Nach § 16 Nr. 4 RVG sind eine Scheidungssache und die Folgesachen dieselbe Angelegenheit. Zwar handelt es sich bei den beiden in Streit stehenden Gegenständen ?Umgangsrecht? und ?Unterhalt? um solche, die unter den Begriff der Folgesachen i. S. des § 621 Abs. 1 Nr. 2 und 4 ZPO fallen. Allein die Existenz der Regelung, wonach beim Scheidungsverbund das Gesamtverfahren kostenrechtlich als Einheit zu behandeln ist, zeigt jedoch, dass der Sache nach alle Verfahren selbständig sind und eine Vereinheitlichungsnorm - nämlich § 16 Nr. 4 RVG bzw. vormals § 7 Abs. 3 BRAGO - notwendig war (vgl. OLG Düsseldorf, a. a. O.).
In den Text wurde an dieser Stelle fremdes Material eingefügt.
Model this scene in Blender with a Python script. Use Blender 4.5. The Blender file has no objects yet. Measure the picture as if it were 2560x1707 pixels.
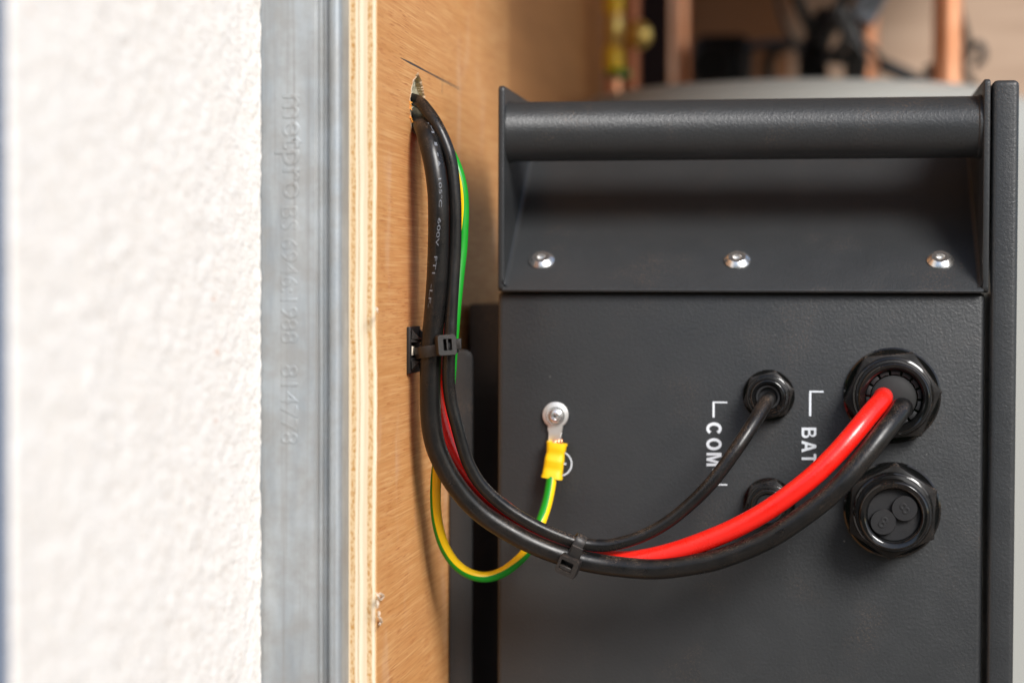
import bpy, bmesh, math, random
from mathutils import Vector, Matrix, Euler, noise
random.seed(7)
C = bpy.context.scene
COL = C.collection
PI = math.pi

# ------------------------------------------------------------------ camera
F = 4676.0                     # focal length in photo pixels (photo is 2560 x 1707)
CY = -0.935                    # the camera stands 0.935 m in front of the cabinet's front panel
cam_d = bpy.data.cameras.new("camera")
cam = bpy.data.objects.new("camera", cam_d)
COL.objects.link(cam)
cam_d.sensor_width = 36.0
cam_d.lens = 36.0 * F / 2560.0
cam_d.clip_start = 0.02
cam_d.clip_end = 200
cam.location = (0, CY, 0)
yaw = math.atan((2050 - 1280) / F)
pitch = -math.atan((853.5 - 720) / F)
roll = math.radians(-0.17)
R = (Matrix.Rotation(yaw, 3, 'Z') @ Matrix.Rotation(PI / 2 + pitch, 3, 'X') @ Matrix.Rotation(-roll, 3, 'Z'))
cam.rotation_euler = R.to_euler()
cam_d.dof.use_dof = True
cam_d.dof.focus_distance = 0.882
cam_d.dof.aperture_fstop = 4.2
C.camera = cam

# ------------------------------------------------------------------ sky, sun, exposure
SUN = Vector((0.50, -0.64, 0.585)).normalized()          # towards the light: front right, hazy
elev = math.asin(SUN.z)
world = bpy.data.worlds.new("World")
C.world = world
world.use_nodes = True
wn = world.node_tree
bg = wn.nodes["Background"]
sky = wn.nodes.new("ShaderNodeTexSky")
sky.sky_type = 'NISHITA'
sky.sun_disc = False
sky.sun_elevation = elev
sky.sun_rotation = math.atan2(SUN.x, SUN.y)
sky.air_density = 1.0
sky.dust_density = 1.5
sky.ozone_density = 1.0
wn.links.new(sky.outputs[0], bg.inputs[0])
bg.inputs[1].default_value = 0.125
sun_d = bpy.data.lights.new("sun", 'SUN')
sun = bpy.data.objects.new("sun", sun_d)
COL.objects.link(sun)
sun_d.energy = 3.1
sun_d.angle = math.radians(22)
sun_d.color = (1.0, 0.985, 0.965)
sun.rotation_euler = (-SUN).to_track_quat('-Z', 'Y').to_euler()
sun.location = SUN * 3
C.view_settings.view_transform = 'Standard'
C.view_settings.look = 'None'
C.view_settings.gamma = 1
C.view_settings.exposure = 0.5
C.view_settings.use_curve_mapping = False

# ------------------------------------------------------------------ helpers
def S(px, py, Y):
    """the point at depth Y seen at photo pixel (px, py)"""
    d = R @ Vector(((px - 1280) / F, (853.5 - py) / F, -1))
    t = (Y - CY) / d.y
    return Vector((d.x * t, Y, d.z * t))

def SX(px, py, X):
    d = R @ Vector(((px - 1280) / F, (853.5 - py) / F, -1))
    t = X / d.x
    return Vector((X, CY + d.y * t, d.z * t))

K = 2560 / 2352.0
def D(x, y, Y):
    return S(x * K, y * K, Y)

def finish(name, bm, mat, parent=None, smooth=True, angle=32):
    bm.normal_update()
    if smooth:
        a = math.radians(angle)
        for f in bm.faces:
            f.smooth = True
        for e in bm.edges:
            if len(e.link_faces) == 2 and e.calc_face_angle(0) > a:
                e.smooth = False
    me = bpy.data.meshes.new(name)
    bm.to_mesh(me)
    bm.free()
    for m in (mat if isinstance(mat, (list, tuple)) else [mat]):
        me.materials.append(m)
    o = bpy.data.objects.new(name, me)
    COL.objects.link(o)
    if parent is not None:
        o.parent = parent
        o.matrix_parent_inverse = parent.matrix_world.inverted()
    return o

def tag(o, label, cat, group=None):
    o["label"] = label
    o["category"] = cat
    if group:
        o["group"] = group
    return o

def empty(name, loc, label, cat, group=None):
    o = bpy.data.objects.new(name, None)
    COL.objects.link(o)
    o.location = loc
    o.matrix_world = Matrix.Translation(loc)
    o.empty_display_size = 0.02
    return tag(o, label, cat, group)

def add_box(bm, x0, x1, y0, y1, z0, z1, bev=0.0, seg=2):
    r = bmesh.ops.create_cube(bm, size=1.0)
    vs = r['verts']
    for v in vs:
        v.co = Vector((x0 + (v.co.x + .5) * (x1 - x0), y0 + (v.co.y + .5) * (y1 - y0), z0 + (v.co.z + .5) * (z1 - z0)))
    if bev:
        es = list({e for v in vs for e in v.link_edges})
        bmesh.ops.bevel(bm, geom=es, offset=bev, segments=seg, profile=.5, affect='EDGES')

def add_prism(bm, pts, off, bev=0.0, seg=2, mi=0):
    """extrude the polygon pts (list of Vector) by the vector off"""
    a = [bm.verts.new(p) for p in pts]
    b = [bm.verts.new(Vector(p) + off) for p in pts]
    n = len(pts)
    fs = [bm.faces.new(a), bm.faces.new(b[::-1])]
    for i in range(n):
        fs.append(bm.faces.new((a[i], b[i], b[(i + 1) % n], a[(i + 1) % n])))
    for f in fs:
        f.material_index = mi
    bmesh.ops.recalc_face_normals(bm, faces=fs)
    if bev:
        es = list({e for f in fs[:2] for e in f.edges})
        bmesh.ops.bevel(bm, geom=es, offset=bev, segments=seg, profile=.5, affect='EDGES')

def add_lathe(bm, prof, org, axis=Vector((0, -1, 0)), n=64, mi=0, close=True):
    """prof: list of (radius, height along axis)"""
    axis = axis.normalized()
    u = axis.orthogonal().normalized()
    w = axis.cross(u)
    rings = []
    for r, h in prof:
        if r < 1e-6:
            rings.append([bm.verts.new(org + axis * h)])
        else:
            rings.append([bm.verts.new(org + axis * h + (u * math.cos(2 * PI * k / n) + w * math.sin(2 * PI * k / n)) * r) for k in range(n)])
    fs = []
    for a, b in zip(rings, rings[1:]):
        for k in range(n):
            k2 = (k + 1) % n
            q = ([a[0]] if len(a) == 1 else [a[k], a[k2]]) + ([b[0]] if len(b) == 1 else [b[k2], b[k]])
            if len(q) >= 3:
                fs.append(bm.faces.new(q))
    for f in fs:
        f.material_index = mi
    bmesh.ops.recalc_face_normals(bm, faces=fs)

def spline(ctrl, step):
    """Catmull-Rom through ctrl (Vectors with any number of components), resampled"""
    P = [Vector(c) for c in ctrl]
    P = [P[0] * 2 - P[1]] + P + [P[-1] * 2 - P[-2]]
    dense = []
    for i in range(1, len(P) - 2):
        p0, p1, p2, p3 = P[i - 1:i + 3]
        for k in range(24):
            t = k / 24
            dense.append(0.5 * ((2 * p1) + (p2 - p0) * t + (2 * p0 - 5 * p1 + 4 * p2 - p3) * t * t + (3 * p1 - p0 - 3 * p2 + p3) * t ** 3))
    dense.append(P[-2].copy())
    # smooth a little, keeping the ends
    for _ in range(24):
        q = dense[:]
        for i in range(1, len(dense) - 1):
            q[i] = dense[i] * .5 + (dense[i - 1] + dense[i + 1]) * .25
        dense = q
    out = [dense[0]]
    acc = 0
    for a, b in zip(dense, dense[1:]):
        seg = (b.xyz - a.xyz).length
        while acc + seg >= step and seg > 0:
            t = (step - acc) / seg
            a = a.lerp(b, t)
            out.append(a.copy())
            seg = (b.xyz - a.xyz).length
            acc = 0
        acc += seg
    out.append(dense[-1])
    return out

def frames(pts, ref=None):
    """list of (pos, tangent, n, b); n starts at, or is always kept nearest to, -Y"""
    n = len(pts)
    T = [(pts[min(i + 1, n - 1)].xyz - pts[max(i - 1, 0)].xyz).normalized() for i in range(n)]
    fr = []
    cur = None
    for i in range(n):
        r = Vector((0, -1, 0)) if (ref or cur is None) else cur
        m = r - T[i] * r.dot(T[i])
        if m.length < 1e-3:
            m = T[i].orthogonal()
        m.normalize()
        cur = m
        fr.append((pts[i].xyz.copy(), T[i], m, T[i].cross(m)))
    return fr

def tube_bm(fr, rad, seg=28, twist=None, mat_of=None, caps=True, bm=None):
    bm = bm or bmesh.new()
    rings = []
    for i, (p, t, n, b) in enumerate(fr):
        r = rad(i) if callable(rad) else rad
        ph = twist(i) if twist else 0
        rings.append([bm.verts.new(p + (n * math.cos(ph + 2 * PI * k / seg) + b * math.sin(ph + 2 * PI * k / seg)) * r) for k in range(seg)])
    for a, c in zip(rings, rings[1:]):
        for k in range(seg):
            f = bm.faces.new((a[k], a[(k + 1) % seg], c[(k + 1) % seg], c[k]))
            if mat_of:
                f.material_index = mat_of(k)
    if caps:
        bm.faces.new(rings[0][::-1])
        bm.faces.new(rings[-1])
    return bm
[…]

Zwar findet § 16 Nr. 4 RVG - wie oben dargestellt - im Grundsatz auch bei der gebührenrechtlichen Behandlung der Beratungshilfe Anwendung. Allerdings gilt die Regelung für eine ?Scheidungssache und die Folgesachen (§ 621 Abs. 1 Nr. 1 bis 9, § 623 Abs. 1 bis 3, 5 der Zivilprozessordnung)?. Unter diese Begriffe kann jedoch der hier relevante Zeitraum der Trennung vor der Ehescheidung, auf den sich die anwaltliche Tätigkeit im Rahmen der Beratungshilfe erstreckt hat, nicht fallen (vgl. OLG Stuttgart, Beschluss vom 04.10.2006, Az. 8 W 360/06, zitiert nach Juris). Die Trennungszeit - und nur auf diese bezog sich die Beratungshilfe, deren Vergütung hier geltend gemacht wird - wird nicht von der Scheidungssache umfasst und ihre Regelung gehört nicht zu den Folgesachen, in denen eine Entscheidung für den Fall der Scheidung zu treffen ist. Aus dem Wort "Folgesachen" und aus der Formulierung in § 623 Abs. 1 ZPO ?soweit eine Entscheidung für den Fall der Scheidung zu treffen ist?, ergibt sich, dass damit nur Scheidungsfolgen gemeint sind, für die auch das Verbundverfahren vorgesehen ist. Damit zieht das Gesetz eine zeitliche Grenze: Regelungen für die Zeit vor Rechtskraft der Scheidung können nicht mit dem Scheidungsausspruch verbunden werden.

Für die Festsetzung der Beratungshilfevergütung bleibt festzuhalten, dass es sich bei den Tätigkeiten hinsichtlich des Gegenstandes ?Umgangsrecht? und hinsichtlich des Gegenstandes ?Unterhalt? um gebührenrechtlich mehrere Angelegenheiten handelt.

Das Beschwerdeverfahren ist gebührenfrei; Kosten werden nicht erstattet.